Jeff Sessions: Obama Wants Exec Amnesty Implemented Before Americans Discover ‘Grave’ Consequences

Jeff Sessions: Obama Wants Exec Amnesty Implemented Before Americans Discover ‘Grave’ Consequences

On Thursday, Sen. Jeff Sessions (R-AL) accused President Barack Obama of trying to implement his executive amnesty that “stains our legal system and our country” before the American people figure out that the consequences are “graver than a lot of people think” right now.

He urged Congress to use its power of the purse to stop Obama from unilaterally wiping out the nation’s immigration laws.

“It’s already starting,” Sessions said on the Senate floor of the implementation Obama’s executive amnesty, while referring to reports that the Obama administration is already hiring thousands of agents who will be responsible for issuing temporary work permits and federal identification cards and Social Security numbers to illegal immigrants.

Sessions accused Obama of trying to “impose his immigration views before the Congress can contain it or restrain it” and “before the American people fully understand what’s happening, and to make it so it can’t be stopped.” He said Obama has issued executive orders that “violate the laws of Congress,” because Obama wants to” implement laws he wishes Congress had passed, but Congress has refused to pass.”

He noted that the American people stopped the amnesty bills Congress tried to pass in 2006, 2007, 2010, 2013, and 2014 because they want an immigration system that does not reward lawlessness and one that serves their interests instead of special interests. Sessions noted that perhaps no other issue “defines the gap between the elites in this country and middle Americans who go to work every day, who support our country, pay our taxes, and fight our wars.”

Obama’s allies in the bipartisan political class have spent nearly $1.5 billion to get sweeping amnesty legislation over the years, and Sessions noted they “haven’t given up” on enacting massive amnesty.

“Despite the election, despite the wishes of the American people, they want their policies, and they’re going to ram it through this Congress if they possibly can, no matter what we think, no matter what the people think,” Sessions said. “That is a threat to representative democracy. It is a threat to the laws of this country. And the Congress needs to say no.”

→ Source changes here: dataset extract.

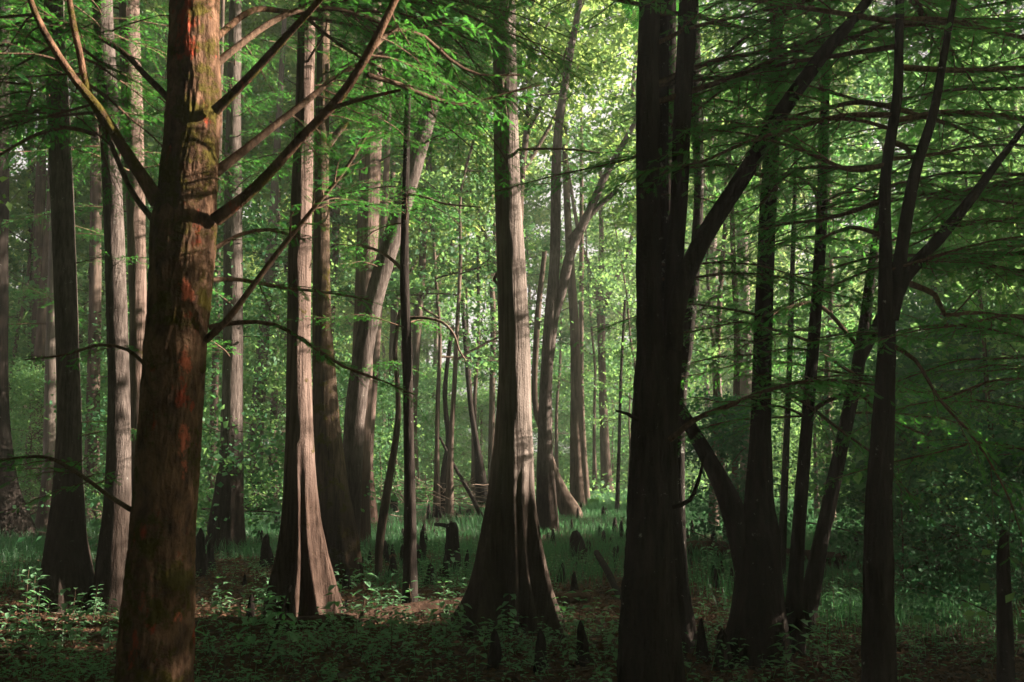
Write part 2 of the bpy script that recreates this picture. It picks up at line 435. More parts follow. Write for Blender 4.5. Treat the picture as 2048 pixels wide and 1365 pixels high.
GC = 'big swamp trees in the foreground and middle distance'
px_tree('A', 'cypress_tree', 'thick mossy reddish trunk closest to the camera with spreading bare limbs', 'tree', 4.5,
        [(1365, 309, 153), (1100, 323, 130), (900, 338, 124), (700, 350, 119), (600, 360, 119), (450, 369, 122), (400, 374, 112), (200, 388, 104), (0, 390, 93)],
        'bark_mossy', seg=200, step=.016, crown=0, group=GC, lump=.055, top=9.5, rough=.035)
def paint_sun_flecks(mat, key, spots):
    """sun flecks painted as red patches into the reddish bark colour at given places (v, u, metres) of a trunk's camera side"""
    nt = mat.node_tree; ns, ls = nt.nodes, nt.links; T = TREES[key]
    tc = ns.new('ShaderNodeTexCoord'); no = node(ns, 'ShaderNodeTexNoise', Scale=9, Detail=8, Roughness=.8); mp = node(ns, 'ShaderNodeMapping'); mp.inputs['Scale'].default_value = (1, 1, .55)
    ls.new(tc.outputs['Object'], mp.inputs[0]); ls.new(mp.outputs[0], no.inputs['Vector']); tot = None
    for v, u, r, st in spots:
        p = pix(u, v, T['D'] - .13)[0] - T['o']
        sb = node(ns, 'ShaderNodeVectorMath', operation='SUBTRACT'); ls.new(tc.outputs['Object'], sb.inputs[0]); sb.inputs[1].default_value = p
        ml = node(ns, 'ShaderNodeVectorMath', operation='MULTIPLY'); ls.new(sb.outputs[0], ml.inputs[0]); ml.inputs[1].default_value = (1, .5, 1 / st)
        ln = node(ns, 'ShaderNodeVectorMath', operation='LENGTH'); ls.new(ml.outputs[0], ln.inputs[0])
        mr = node(ns, 'ShaderNodeMapRange'); mr.inputs[1].default_value = 0; mr.inputs[2].default_value = r * 1.15; mr.inputs[3].default_value = 1; mr.inputs[4].default_value = 0; ls.new(ln.outputs['Value'], mr.inputs[0])
        if tot is None: tot = mr.outputs[0]
        else:
            mx = node(ns, 'ShaderNodeMath', operation='MAXIMUM'); ls.new(tot, mx.inputs[0]); ls.new(mr.outputs[0], mx.inputs[1]); tot = mx.outputs[0]
    ad = node(ns, 'ShaderNodeMath', operation='MULTIPLY_ADD'); ls.new(tot, ad.inputs[0]); ad.inputs[1].default_value = .34; ls.new(no.outputs[0], ad.inputs[2])
    rp = ramp(ns, [(.665, (0, 0, 0)), (.76, (1, 1, 1))]); ls.new(ad.outputs[0], rp.inputs[0])
    b = [n for n in ns if n.type == 'BSDF_PRINCIPLED'][0]; old = b.inputs['Base Color'].links[0].from_socket
    ls.new(mixc(ns, ls, rp.outputs[0], old, mixc(ns, ls, no.outputs[0], (.30, .05, .028), (.62, .20, .12))), b.inputs['Base Color'])
paint_sun_flecks(M['bark_mossy'], 'A', [(722, 366, .055, 1.6), (785, 395, .05, 1.8), (875, 368, .07, 1.5), (955, 382, .07, 2.0), (1060, 380, .05, 2.0), (1235, 360, .045, 1.6), (1285, 358, .02, 1.5), (585, 372, .04, 2.0), (480, 418, .05, 1.2), (600, 405, .03, 1.5)])  # red sun flecks put into the bark colour of the mossy trunk
px_tree('P', 'cypress_tree', 'tall pale cypress in the centre with a wide fluted base', 'tree', 8.85,
        [(1262, 1022, 176), (1200, 1021, 146), (1100, 1020, 114), (1000, 1022, 90), (900, 1026, 78), (800, 1028, 68), (700, 1029, 62), (600, 1025, 60), (400, 1016, 53), (200, 1011, 48), (0, 1008, 45)],
        'bark_pale', flute=.7, nr=12, zf=1.9, seg=144, step=.03, crown=1, group=GC, lump=.03, top=11)
px_tree('I', 'cypress_tree', 'pinkish sunlit cypress with buttressed dark base left of the centre', 'tree', 9.3,
        [(1240, 607, 146), (1150, 605, 112), (1050, 602, 78), (900, 600, 58), (700, 598, 48), (500, 600, 45), (250, 608, 37), (100, 612, 35), (0, 614, 33)],
        'bark_pink', flute=.55, nr=10, zf=1.7, seg=112, step=.035, crown=0, group=GC, lump=.045, top=11)
px_tree('J', 'cypress_tree', 'olive mossy trunk just behind the pinkish cypress', 'tree', 12.4,
        [(1158, 682, 84), (1080, 676, 76), (1000, 668, 66), (850, 653, 55), (700, 646, 42), (600, 643, 36), (300, 644, 28), (150, 646, 26)],
        'bark_olive', flute=.22, nr=9, zf=1.6, seg=72, step=.05, crown=1, group=GC, top=12,
        limbs=[[(300, 650, 16), (270, 672, 14), (235, 700, 12), (190, 722, 10), (100, 745, 8)]])
px_tree('C', 'cypress_tree', 'dark straight trunk with flared base near the left edge', 'tree', 10.3,
        [(1212, 135, 120), (1100, 133, 82), (1000, 136, 60), (900, 137, 50), (800, 138, 45), (500, 128, 43), (180, 115, 42), (40, 108, 38)],
        'bark_grey', flute=.1, nr=8, zf=1.4, seg=64, step=.05, crown=0, group=GC, top=11)
px_tree('D', 'hardwood_tree', 'tall rough trunk half sunlit, second to the left of the mossy trunk', 'tree', 10.25,
        [(1240, 228, 92), (1100, 230, 66), (1000, 235, 52), (850, 238, 44), (700, 236, 41), (400, 226, 38), (150, 213, 38), (0, 205, 38)],
        'bark_grey', flute=.12, nr=7, zf=1.2, seg=56, step=.05, crown=1, group=GC, top=11)
px_tree('E', 'hardwood_tree', 'pale shaggy trunk seen between the half sunlit trunk and the mossy trunk', 'tree', 13,
        [(1146, 285, 70), (1000, 283, 44), (800, 278, 36), (600, 276, 34), (400, 271, 36), (200, 264, 40), (0, 258, 38)],
        'bark_pink', flute=.1, nr=7, zf=1.4, seg=48, step=.06, crown=0, group=GC, top=12)
px_tree('H', 'cypress_tree', 'grey fluted cypress standing just right of the mossy trunk', 'tree', 15.8,
        [(1102, 452, 78), (1040, 455, 66), (950, 461, 52), (850, 464, 43), (700, 466, 39), (420, 466, 36), (200, 468, 28), (60, 470, 25)],
        'bark_grey', flute=.25, nr=9, zf=1.9, seg=72, step=.06, crown=1, group=GC, top=13)
px_tree('K', 'hardwood_tree', 'tall rough trunk with sunlit right side crossing behind a leaning trunk', 'tree', 16.5,
        [(1120, 716, 60), (1000, 716, 48), (800, 722, 42), (560, 731, 41), (400, 738, 43), (200, 745, 40), (60, 745, 38), (0, 745, 36)],
        'bark_pink', flute=.08, nr=7, zf=1.4, seg=48, step=.06, crown=0, group=GC, top=13)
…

Congress, Sessions reminded his colleagues, is not “hopeless, helpless,” and “ineffectual” on Obama’s executive amnesty, because Congress has the power of the purse. Sessions emphasized that the executive branch “cannot spend one dime that has not been approved by the United States Congress.” He cited former House Speaker Newt Gingrich, who said that Obama’s executive amnesty is a “step toward kingship or dictatorship,” and Obama “must be stopped now.”

“Our entire constitutional structure is at stake,” Gingrich said in Tweets that Sessions mentioned. “This new Obama power grab is the greatest threat to freedom since King George third.”

Sessions said even lawmakers who agree with giving amnesty to all of the country’s illegal immigrants cannot support Obama’s executive action that eviscerates the separation of powers in order to unilaterally “wipe out duly passed laws to create an entirely new system of immigration that Congress refused to establish.”

“So Congress has a responsibility and a duty here,” Sessions continued. “Congress should fund no program, should allow no presidential expenditure that is spent on programs it deems are unworthy. And it absolutely has a responsibility to ensure that this president spends no money to execute policies that are in violation of existing law.”

Though Obama “may well be stopped by lawsuits in years to come,” Sessions said that “Congress has the power to stop it now.” Sessions noted that federal officials are already rubber-stamping immigration applications and illegal immigrants will get temporary amnesty and work permits without meeting with officials face-to-face, which will make it even tougher to prevent fraud. 

Sessions said lawmakers are supposed to “serve the interest of working Americans” and asked, “are we serving their interests or are we listening to special interests, political groups and activist groups, politicians who think they gain political advantage, and certain businesses who want more cheaper labor?”

“Don’t we represent the vast majority of the people?” he asked. “Isn’t there a national interest, an interest of the American people? Somebody needs to defend that interest.”

Sessions also mentioned that none of the nine new Senators elected to the body support Obama’s executive amnesty, and perhaps that is why Obama and his allies are trying to move their “lawless agenda forward” during the lame-duck Congress “out of fear it might not be so popularly received next year.”